• Applying to only the top 10 schools just because they’re famous.
    Don’t limit yourself to schools based only on rankings. Instead, choose schools carefully based on how well they suit your needs schools will know if you don’t match their school and will probably not accept you, even if you are a strong candidate. The best strategy is to apply to some “dream” schools that you really hope to get into even though you know the competition is fierce. Then choose some “reasonable” schools where your qualifications are similar to previously admitted applicants. Finally, choose some “safe” schools where your qualifications exceed those of previously admitted applicants. Applying to a combination of schools increases your chances for being accepted this year.
  • Missing opportunities.
    MBA fairs and tours, visits by school representatives, and on-campus information sessions are helpful for understanding the application process. First, you can gather information that will help you decide which school to apply to. Then, once you have chosen schools, the information you gathered can be incorporated into your essays to show the admissions committee that you are committed enough to their school to learn about them in depth.
  • Focusing too much on improving your GMAT or TOEFL score.

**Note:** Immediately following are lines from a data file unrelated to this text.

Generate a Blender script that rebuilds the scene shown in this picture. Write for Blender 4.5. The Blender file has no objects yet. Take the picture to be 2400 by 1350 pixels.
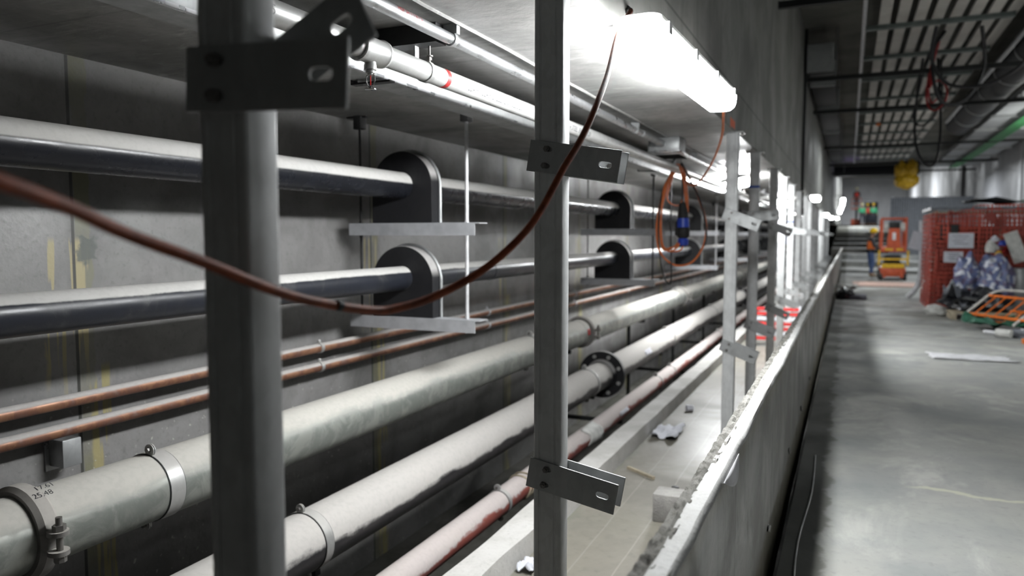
import bpy, bmesh, math, random
from mathutils import Vector, Matrix, Euler, noise
from mathutils.geometry import tessellate_polygon
random.seed(7)
PI = math.pi
scn = bpy.context.scene
C = scn.collection

# ------------------------------------------------------------------ camera
cam_d = bpy.data.cameras.new('camera')
cam = bpy.data.objects.new('camera', cam_d)
C.objects.link(cam)
cam_d.sensor_width = 36
cam_d.lens = 26.25
cam.location = (0, 0, 1.5)
cam.rotation_euler = Euler((math.radians(90 - 4.0205), 0, math.radians(24.243)), 'XYZ')
cam_d.clip_start = .05
cam_d.dof.use_dof = True
cam_d.dof.focus_distance = 2.5
cam_d.dof.aperture_fstop = 2.0
scn.camera = cam

# ------------------------------------------------------------------ world, exposure, large lights
world = bpy.data.worlds.new('world')
scn.world = world
world.use_nodes = True
world.node_tree.nodes['Background'].inputs[0].default_value = (.8, .9, 1, 1)
world.node_tree.nodes['Background'].inputs[1].default_value = .004
scn.view_settings.view_transform = 'Standard'
scn.view_settings.look = 'None'
scn.view_settings.gamma = 1
scn.view_settings.use_curve_mapping = False
scn.view_settings.exposure = 0.0
LAMP = 145.0         # emission of the fluorescent covers
scn.cycles.max_bounces = 6
scn.cycles.diffuse_bounces = 1
scn.cycles.use_denoising = True

def area(name, loc, rot, sx, sy, power, col=(1, 1, 1)):
    l = bpy.data.lights.new(name, 'AREA')
    l.shape = 'RECTANGLE'; l.size = sx; l.size_y = sy; l.energy = power; l.color = col
    o = bpy.data.objects.new(name, l); C.objects.link(o)
    o.location = loc; o.rotation_euler = rot
    return o
# area lights that brighten the corridor from under its ceiling, no fixtures built
area('corridor_light', (2.6, -.6, 4.4), (0, 0, 0), .4, 1.2, 3.5, (.93, 1, .98))
area('corridor_light', (3.6, 11.0, 4.25), (0, 0, 0), .4, 1.5, 70, (.95, 1, 1))
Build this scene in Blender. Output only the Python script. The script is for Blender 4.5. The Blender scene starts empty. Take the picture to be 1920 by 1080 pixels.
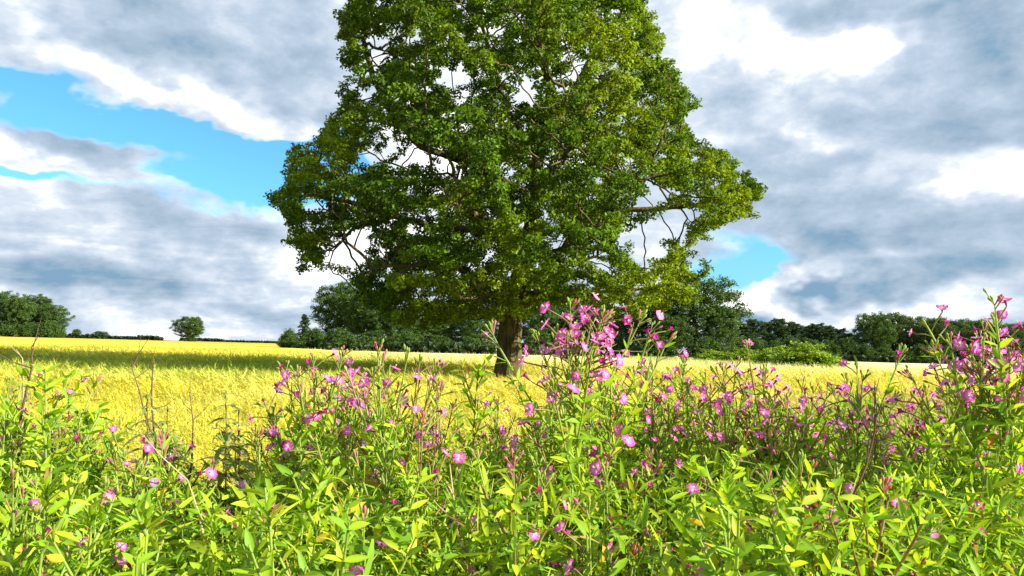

    If you don’t have the GMAT score you were hoping for, it is still possible to be admitted to your target school. High quality essays and recommendations that demonstrate your strengths and selling point can make the difference. (A recent IvyLeague student with 580 GMAT was accepted to Wharton, while applicants with 800 GMAT scores are often rejected from schools such as Stanford. Test scores don’t tell the whole story!) At least two months before the school’s deadline, you need to concentrate on writing your essays. (If you are applying to more than one or two schools, you will need to begin even earlier.) Applicants never get admitted with strong test scores but weak essays. However, the opposite is possible. You can also concentrate on delivering a strong interview to convince the admissions committee of your communication ability and your distinctiveness.
  • Applying late.
    It is highly advisable to send your applications by the first or second deadlines for any schools you really care about. In most cases, your chances decrease dramatically in later rounds. If the school has rolling admissions, apply as early as possible, but try to send your application no later than the end of January.
  • Quitting your job to work on applications.
    This doesn’t look good to the admissions committee, since it leaves a gap on your resume that is difficult to explain. Also, the majority of applicants continue to work full-time while preparing their graduate school applications. Compared to these applicants, you may think you look more committed but the admissions committee will find you less impressive.